Objective: Write out, word for word, the stretch of lines beginning at the one with "Recreate this scene" and ending at the one with "except Exception: pass", omitting the images.

Records provided:
++++++++++++++++++++

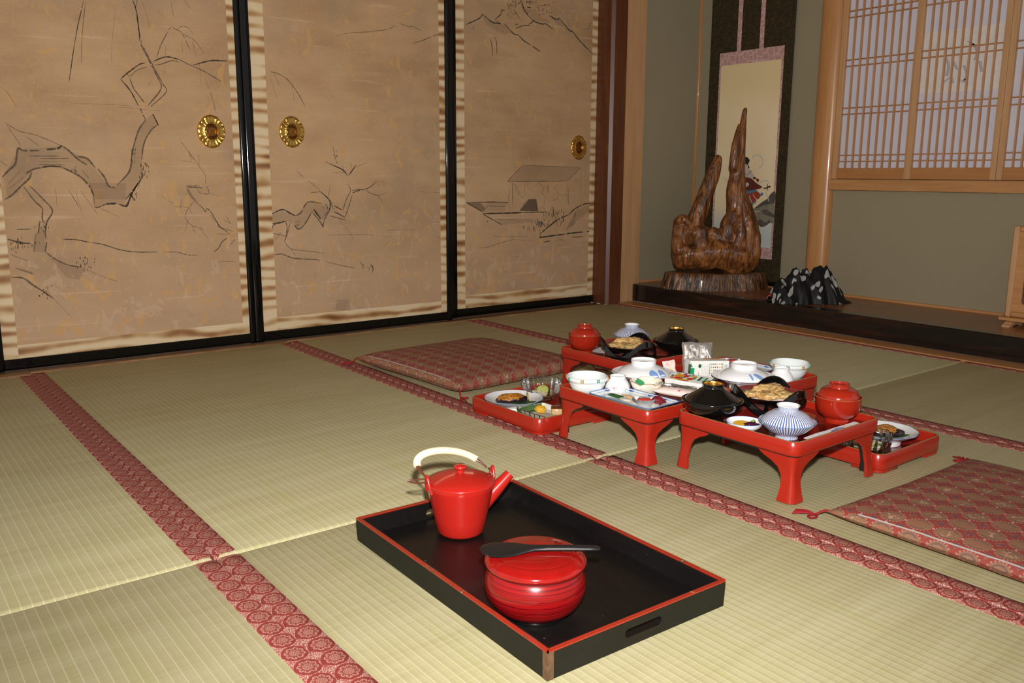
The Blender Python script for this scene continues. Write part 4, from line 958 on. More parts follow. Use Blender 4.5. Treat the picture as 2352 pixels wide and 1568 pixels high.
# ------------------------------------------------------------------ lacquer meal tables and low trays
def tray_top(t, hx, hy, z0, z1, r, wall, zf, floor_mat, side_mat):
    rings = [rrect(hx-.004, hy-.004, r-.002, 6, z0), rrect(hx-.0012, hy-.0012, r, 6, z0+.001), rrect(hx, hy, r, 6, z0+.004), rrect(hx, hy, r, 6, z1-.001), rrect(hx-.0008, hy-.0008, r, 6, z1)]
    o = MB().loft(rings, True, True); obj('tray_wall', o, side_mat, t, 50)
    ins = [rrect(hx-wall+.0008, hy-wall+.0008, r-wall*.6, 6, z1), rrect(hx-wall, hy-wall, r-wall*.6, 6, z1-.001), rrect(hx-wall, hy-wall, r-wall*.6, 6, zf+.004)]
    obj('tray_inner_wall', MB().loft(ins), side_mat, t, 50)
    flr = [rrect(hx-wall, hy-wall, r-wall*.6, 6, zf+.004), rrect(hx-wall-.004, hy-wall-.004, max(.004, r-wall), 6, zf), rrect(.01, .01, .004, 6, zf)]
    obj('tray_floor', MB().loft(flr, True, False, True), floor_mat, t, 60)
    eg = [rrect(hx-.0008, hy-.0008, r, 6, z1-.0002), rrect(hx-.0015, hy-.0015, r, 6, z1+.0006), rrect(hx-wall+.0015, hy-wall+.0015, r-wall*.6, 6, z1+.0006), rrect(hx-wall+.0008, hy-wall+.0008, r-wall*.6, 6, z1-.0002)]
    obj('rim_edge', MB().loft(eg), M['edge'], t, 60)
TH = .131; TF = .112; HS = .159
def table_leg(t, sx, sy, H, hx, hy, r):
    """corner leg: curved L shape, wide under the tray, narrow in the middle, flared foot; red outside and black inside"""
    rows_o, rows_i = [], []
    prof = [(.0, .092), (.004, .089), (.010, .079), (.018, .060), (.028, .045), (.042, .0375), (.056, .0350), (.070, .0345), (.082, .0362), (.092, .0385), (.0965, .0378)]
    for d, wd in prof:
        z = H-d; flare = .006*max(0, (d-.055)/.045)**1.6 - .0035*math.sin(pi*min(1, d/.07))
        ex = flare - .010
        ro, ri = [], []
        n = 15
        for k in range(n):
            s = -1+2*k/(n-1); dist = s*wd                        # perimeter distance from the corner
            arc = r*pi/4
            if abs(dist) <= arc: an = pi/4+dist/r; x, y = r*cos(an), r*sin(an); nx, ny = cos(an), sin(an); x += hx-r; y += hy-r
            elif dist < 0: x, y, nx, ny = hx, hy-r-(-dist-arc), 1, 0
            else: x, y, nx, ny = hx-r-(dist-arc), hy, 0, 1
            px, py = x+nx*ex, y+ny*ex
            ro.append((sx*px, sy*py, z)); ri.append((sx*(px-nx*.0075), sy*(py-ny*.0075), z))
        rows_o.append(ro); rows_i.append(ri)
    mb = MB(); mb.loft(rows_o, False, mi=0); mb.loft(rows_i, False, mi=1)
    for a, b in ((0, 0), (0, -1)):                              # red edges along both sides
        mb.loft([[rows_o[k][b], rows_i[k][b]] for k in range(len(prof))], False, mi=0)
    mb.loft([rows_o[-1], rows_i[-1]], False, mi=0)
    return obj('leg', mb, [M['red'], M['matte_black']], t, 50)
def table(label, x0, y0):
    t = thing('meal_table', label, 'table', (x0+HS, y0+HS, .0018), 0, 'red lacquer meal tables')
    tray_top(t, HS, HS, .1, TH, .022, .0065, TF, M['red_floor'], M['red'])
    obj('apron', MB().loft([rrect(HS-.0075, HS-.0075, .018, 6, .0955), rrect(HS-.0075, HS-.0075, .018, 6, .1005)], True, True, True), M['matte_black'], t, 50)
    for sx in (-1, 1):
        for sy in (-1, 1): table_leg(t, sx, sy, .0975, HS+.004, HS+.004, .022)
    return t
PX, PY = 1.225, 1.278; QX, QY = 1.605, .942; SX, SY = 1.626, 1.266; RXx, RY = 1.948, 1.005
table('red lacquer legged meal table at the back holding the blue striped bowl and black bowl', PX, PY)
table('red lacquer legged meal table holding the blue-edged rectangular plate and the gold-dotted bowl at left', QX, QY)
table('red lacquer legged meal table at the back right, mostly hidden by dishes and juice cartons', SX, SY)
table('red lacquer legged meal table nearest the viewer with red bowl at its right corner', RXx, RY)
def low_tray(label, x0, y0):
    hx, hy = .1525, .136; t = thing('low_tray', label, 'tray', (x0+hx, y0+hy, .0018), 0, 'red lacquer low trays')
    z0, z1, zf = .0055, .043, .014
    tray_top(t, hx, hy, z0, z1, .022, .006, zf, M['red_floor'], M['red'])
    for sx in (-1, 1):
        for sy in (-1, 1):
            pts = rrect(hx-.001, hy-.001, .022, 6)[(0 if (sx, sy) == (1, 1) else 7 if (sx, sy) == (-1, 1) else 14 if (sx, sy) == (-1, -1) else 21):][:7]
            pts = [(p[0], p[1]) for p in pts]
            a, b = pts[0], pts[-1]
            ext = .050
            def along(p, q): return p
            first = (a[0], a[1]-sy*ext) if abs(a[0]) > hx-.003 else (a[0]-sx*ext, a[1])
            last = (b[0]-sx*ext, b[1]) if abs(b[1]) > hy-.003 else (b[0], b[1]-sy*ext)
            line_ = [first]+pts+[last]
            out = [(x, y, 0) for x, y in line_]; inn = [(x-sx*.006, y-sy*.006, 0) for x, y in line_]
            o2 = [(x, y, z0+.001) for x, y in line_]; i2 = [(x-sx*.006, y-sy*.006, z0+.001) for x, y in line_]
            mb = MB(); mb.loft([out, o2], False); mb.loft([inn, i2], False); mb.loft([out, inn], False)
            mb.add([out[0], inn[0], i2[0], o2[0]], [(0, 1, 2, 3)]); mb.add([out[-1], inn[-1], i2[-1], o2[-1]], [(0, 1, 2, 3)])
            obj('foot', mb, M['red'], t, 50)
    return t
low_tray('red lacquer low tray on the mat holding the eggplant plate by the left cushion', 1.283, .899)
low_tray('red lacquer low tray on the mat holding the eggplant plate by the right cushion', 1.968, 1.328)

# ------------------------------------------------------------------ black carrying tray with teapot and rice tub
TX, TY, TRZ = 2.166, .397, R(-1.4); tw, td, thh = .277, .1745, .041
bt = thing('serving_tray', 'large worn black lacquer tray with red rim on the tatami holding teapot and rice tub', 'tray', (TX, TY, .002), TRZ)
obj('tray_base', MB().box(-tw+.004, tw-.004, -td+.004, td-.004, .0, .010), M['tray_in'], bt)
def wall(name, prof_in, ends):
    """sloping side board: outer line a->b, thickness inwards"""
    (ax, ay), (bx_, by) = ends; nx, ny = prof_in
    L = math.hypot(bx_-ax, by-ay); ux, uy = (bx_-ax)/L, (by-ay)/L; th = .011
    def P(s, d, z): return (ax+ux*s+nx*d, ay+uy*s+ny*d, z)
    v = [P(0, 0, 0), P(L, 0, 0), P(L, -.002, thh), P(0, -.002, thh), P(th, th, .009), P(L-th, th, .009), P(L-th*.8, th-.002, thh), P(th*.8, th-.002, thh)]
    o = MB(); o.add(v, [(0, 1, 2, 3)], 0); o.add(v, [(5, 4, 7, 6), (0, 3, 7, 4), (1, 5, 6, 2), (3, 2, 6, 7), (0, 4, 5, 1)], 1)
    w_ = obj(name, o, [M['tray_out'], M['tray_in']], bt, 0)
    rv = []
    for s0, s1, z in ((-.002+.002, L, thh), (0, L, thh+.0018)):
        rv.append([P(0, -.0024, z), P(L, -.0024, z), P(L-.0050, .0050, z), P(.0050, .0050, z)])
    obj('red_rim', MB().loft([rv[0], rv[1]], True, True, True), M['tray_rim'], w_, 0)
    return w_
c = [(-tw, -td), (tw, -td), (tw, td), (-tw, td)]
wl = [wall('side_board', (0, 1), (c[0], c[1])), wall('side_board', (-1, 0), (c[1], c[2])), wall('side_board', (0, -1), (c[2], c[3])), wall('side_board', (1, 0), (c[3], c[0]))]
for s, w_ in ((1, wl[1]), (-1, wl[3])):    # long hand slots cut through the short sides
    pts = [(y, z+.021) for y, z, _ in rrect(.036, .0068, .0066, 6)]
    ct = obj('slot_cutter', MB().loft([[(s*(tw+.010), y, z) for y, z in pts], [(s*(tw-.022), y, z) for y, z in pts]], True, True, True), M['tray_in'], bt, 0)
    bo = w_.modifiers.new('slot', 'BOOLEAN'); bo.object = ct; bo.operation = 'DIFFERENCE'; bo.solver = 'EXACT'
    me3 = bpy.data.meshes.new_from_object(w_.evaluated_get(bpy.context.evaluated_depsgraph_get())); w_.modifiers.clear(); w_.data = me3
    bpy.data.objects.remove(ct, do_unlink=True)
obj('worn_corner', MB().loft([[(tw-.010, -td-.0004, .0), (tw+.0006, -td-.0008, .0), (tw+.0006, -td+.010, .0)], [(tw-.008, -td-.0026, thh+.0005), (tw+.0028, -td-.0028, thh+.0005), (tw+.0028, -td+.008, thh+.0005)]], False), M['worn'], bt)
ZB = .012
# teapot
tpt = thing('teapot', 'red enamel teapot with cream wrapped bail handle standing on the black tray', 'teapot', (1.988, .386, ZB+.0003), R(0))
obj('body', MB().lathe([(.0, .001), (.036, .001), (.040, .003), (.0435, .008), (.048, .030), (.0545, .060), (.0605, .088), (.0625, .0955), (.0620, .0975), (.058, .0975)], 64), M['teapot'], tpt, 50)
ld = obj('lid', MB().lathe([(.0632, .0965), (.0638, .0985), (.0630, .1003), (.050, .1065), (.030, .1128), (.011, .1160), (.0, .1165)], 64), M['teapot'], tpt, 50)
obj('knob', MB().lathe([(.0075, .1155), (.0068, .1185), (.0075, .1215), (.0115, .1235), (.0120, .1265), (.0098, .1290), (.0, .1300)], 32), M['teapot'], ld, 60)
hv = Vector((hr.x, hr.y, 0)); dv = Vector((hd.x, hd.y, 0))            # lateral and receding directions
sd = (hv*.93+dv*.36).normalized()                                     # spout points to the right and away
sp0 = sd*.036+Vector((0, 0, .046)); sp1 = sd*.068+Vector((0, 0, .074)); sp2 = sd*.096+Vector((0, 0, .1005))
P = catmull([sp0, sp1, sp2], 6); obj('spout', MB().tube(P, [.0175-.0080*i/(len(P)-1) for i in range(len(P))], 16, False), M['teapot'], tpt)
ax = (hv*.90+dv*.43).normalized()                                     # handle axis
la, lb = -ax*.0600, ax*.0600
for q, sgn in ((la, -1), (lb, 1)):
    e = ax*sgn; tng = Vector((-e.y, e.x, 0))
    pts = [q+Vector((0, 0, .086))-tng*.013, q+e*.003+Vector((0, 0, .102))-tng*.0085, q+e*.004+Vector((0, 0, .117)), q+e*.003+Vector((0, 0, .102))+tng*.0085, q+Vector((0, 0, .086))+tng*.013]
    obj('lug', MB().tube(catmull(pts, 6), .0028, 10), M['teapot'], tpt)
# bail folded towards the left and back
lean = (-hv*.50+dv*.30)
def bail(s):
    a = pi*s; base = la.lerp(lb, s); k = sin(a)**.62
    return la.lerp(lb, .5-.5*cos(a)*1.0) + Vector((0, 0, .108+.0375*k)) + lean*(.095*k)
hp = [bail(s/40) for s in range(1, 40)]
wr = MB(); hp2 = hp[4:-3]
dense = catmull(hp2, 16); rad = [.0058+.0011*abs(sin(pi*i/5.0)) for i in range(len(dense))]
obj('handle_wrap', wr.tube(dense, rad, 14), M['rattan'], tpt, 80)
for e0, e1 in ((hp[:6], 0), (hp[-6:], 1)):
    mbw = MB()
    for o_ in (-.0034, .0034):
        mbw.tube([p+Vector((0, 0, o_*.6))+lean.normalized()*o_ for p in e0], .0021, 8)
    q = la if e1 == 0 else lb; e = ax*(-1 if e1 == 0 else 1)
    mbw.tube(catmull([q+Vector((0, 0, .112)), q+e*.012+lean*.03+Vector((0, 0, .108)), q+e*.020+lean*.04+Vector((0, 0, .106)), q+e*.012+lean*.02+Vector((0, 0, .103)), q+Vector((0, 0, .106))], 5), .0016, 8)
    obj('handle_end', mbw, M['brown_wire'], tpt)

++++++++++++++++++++

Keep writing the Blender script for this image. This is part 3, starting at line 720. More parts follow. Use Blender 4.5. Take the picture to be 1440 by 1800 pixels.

++++++++++++++++++++

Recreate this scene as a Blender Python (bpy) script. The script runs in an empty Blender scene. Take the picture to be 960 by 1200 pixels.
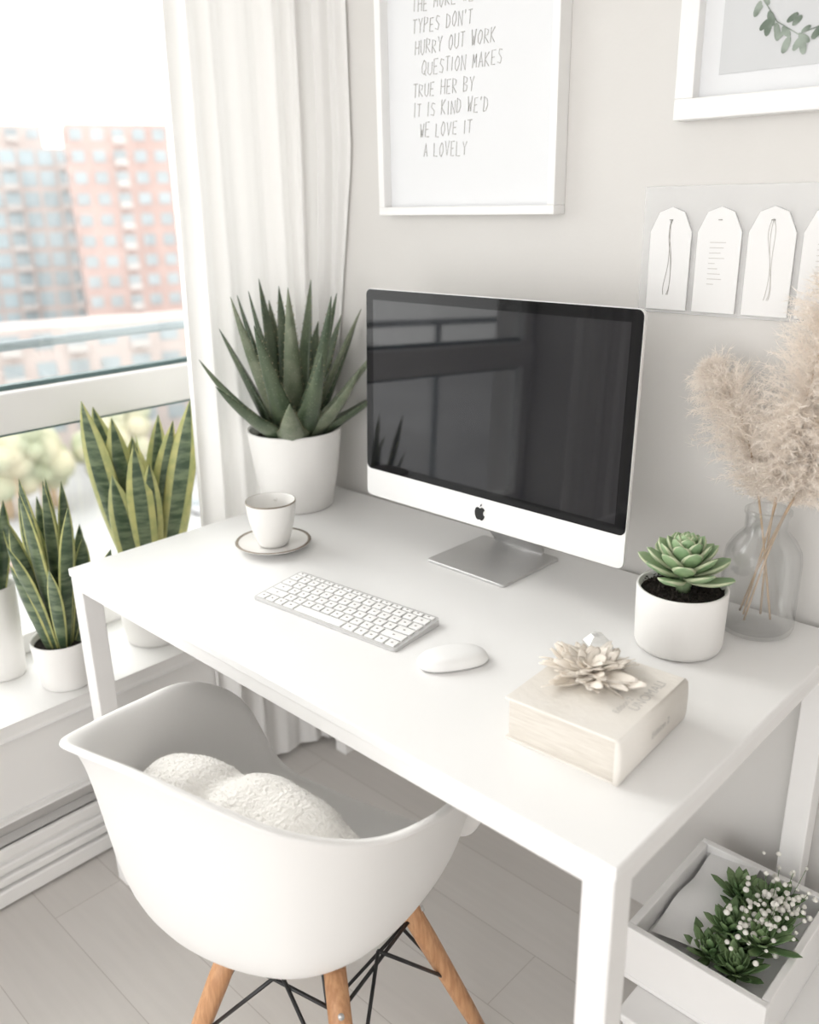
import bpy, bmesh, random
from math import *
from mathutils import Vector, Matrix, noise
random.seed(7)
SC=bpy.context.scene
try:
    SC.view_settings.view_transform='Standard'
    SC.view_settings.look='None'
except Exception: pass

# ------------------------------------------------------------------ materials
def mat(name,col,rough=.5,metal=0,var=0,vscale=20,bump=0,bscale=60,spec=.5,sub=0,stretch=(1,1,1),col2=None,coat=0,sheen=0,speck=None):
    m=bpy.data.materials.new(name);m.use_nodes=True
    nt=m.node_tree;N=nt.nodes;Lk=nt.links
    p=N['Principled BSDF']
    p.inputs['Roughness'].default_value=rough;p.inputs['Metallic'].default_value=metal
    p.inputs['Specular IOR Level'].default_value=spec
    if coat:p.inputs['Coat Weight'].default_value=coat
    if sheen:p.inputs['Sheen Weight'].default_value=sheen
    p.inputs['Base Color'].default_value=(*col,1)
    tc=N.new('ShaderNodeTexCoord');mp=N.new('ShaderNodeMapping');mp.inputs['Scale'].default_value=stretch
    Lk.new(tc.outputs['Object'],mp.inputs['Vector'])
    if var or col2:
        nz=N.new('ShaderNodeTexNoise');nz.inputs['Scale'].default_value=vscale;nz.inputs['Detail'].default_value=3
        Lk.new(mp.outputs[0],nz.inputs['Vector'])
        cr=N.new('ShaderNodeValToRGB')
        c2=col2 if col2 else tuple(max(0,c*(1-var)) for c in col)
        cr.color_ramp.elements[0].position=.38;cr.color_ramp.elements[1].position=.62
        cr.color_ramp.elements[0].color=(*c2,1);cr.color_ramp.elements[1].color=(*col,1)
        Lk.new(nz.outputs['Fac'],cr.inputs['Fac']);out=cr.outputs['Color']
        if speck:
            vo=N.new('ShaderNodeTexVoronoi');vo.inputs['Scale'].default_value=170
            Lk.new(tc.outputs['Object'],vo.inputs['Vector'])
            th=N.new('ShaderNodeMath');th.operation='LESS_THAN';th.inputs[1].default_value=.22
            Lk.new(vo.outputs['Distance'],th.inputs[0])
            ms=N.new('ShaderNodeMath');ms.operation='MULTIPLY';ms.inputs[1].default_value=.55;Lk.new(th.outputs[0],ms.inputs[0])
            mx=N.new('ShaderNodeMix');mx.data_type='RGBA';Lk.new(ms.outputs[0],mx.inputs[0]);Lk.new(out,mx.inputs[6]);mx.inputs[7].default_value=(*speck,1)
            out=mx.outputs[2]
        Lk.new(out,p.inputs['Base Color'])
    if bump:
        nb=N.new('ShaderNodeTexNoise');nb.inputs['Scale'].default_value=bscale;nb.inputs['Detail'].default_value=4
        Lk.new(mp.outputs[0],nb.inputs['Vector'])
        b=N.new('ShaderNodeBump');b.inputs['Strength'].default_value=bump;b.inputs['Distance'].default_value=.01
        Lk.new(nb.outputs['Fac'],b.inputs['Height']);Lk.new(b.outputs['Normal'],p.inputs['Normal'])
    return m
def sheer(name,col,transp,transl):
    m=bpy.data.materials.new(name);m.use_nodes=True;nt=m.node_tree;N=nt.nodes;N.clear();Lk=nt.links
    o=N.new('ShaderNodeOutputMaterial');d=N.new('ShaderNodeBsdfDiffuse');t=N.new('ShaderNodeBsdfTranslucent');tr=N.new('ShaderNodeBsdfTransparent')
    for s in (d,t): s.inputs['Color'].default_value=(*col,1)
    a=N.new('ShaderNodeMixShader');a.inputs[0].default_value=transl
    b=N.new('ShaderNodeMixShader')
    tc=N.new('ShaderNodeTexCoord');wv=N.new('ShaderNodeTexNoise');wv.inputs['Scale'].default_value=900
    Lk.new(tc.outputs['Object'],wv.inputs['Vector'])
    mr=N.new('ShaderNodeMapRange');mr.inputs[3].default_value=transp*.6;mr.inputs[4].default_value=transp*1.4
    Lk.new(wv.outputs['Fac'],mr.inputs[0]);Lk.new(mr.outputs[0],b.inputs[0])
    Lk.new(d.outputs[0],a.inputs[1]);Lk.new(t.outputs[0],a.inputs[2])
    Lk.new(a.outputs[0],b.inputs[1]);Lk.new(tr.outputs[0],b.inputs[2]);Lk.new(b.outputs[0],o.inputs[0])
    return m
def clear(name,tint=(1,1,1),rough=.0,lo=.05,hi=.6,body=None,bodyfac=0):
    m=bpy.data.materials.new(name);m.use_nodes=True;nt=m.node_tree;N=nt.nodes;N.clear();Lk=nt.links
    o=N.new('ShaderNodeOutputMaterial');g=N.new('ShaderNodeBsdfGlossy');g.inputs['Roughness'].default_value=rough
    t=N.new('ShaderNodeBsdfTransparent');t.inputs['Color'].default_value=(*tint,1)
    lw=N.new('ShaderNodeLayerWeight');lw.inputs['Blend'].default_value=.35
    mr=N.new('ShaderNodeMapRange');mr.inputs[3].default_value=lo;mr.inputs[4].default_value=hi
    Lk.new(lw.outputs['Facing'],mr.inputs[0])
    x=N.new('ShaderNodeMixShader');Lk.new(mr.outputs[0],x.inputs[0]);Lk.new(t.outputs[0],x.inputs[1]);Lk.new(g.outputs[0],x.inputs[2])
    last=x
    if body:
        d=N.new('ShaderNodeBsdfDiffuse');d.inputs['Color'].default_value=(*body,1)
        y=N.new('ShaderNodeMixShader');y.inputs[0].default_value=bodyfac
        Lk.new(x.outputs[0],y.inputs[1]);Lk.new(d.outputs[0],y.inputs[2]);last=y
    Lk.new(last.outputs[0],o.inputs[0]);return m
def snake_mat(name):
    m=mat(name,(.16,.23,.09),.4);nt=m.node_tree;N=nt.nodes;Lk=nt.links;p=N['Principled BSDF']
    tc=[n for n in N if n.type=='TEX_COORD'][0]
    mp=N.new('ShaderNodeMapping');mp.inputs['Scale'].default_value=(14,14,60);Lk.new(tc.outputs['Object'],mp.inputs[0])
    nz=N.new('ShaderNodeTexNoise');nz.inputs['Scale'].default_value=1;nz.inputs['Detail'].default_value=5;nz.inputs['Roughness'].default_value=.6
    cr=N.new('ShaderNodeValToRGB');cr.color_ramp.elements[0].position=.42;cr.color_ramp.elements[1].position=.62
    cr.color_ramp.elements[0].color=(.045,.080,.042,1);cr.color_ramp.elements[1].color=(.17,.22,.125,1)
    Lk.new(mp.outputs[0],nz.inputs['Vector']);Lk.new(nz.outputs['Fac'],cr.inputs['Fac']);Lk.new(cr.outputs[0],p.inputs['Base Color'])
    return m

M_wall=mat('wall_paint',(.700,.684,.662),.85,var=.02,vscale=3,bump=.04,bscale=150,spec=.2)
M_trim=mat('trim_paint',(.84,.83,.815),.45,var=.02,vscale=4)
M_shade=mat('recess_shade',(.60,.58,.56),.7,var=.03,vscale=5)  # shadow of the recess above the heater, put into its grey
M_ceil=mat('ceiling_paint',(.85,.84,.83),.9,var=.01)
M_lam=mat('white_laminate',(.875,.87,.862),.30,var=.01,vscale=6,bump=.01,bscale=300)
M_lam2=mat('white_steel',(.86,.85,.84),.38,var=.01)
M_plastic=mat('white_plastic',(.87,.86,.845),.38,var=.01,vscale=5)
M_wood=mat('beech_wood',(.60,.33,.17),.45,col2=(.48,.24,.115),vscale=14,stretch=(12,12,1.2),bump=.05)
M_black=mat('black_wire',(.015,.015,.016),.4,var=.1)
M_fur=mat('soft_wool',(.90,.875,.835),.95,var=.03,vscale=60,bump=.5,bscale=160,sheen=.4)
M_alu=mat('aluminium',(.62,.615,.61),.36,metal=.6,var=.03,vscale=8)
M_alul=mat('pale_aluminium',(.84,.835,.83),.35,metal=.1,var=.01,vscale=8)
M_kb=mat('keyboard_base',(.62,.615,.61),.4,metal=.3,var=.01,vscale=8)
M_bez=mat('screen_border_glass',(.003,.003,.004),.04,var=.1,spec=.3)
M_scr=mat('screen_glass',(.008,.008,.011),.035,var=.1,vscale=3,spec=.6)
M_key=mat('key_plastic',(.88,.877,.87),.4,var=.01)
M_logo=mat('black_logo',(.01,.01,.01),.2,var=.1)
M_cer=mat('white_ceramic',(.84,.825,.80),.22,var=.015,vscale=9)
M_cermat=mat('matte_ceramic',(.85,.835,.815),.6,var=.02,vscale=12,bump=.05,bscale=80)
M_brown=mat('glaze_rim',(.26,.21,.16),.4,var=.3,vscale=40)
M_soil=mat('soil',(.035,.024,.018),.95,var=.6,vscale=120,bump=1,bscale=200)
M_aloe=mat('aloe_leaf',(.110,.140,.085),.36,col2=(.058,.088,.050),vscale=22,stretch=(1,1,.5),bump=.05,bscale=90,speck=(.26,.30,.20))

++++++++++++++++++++

Right answer:
Recreate this scene as a Blender Python (bpy) script. The script runs in an empty Blender scene. Take the picture to be 960 by 1200 pixels.
import bpy, bmesh, random
from math import *
from mathutils import Vector, Matrix, noise
random.seed(7)
SC=bpy.context.scene
try:
    SC.view_settings.view_transform='Standard'
    SC.view_settings.look='None'
except Exception: pass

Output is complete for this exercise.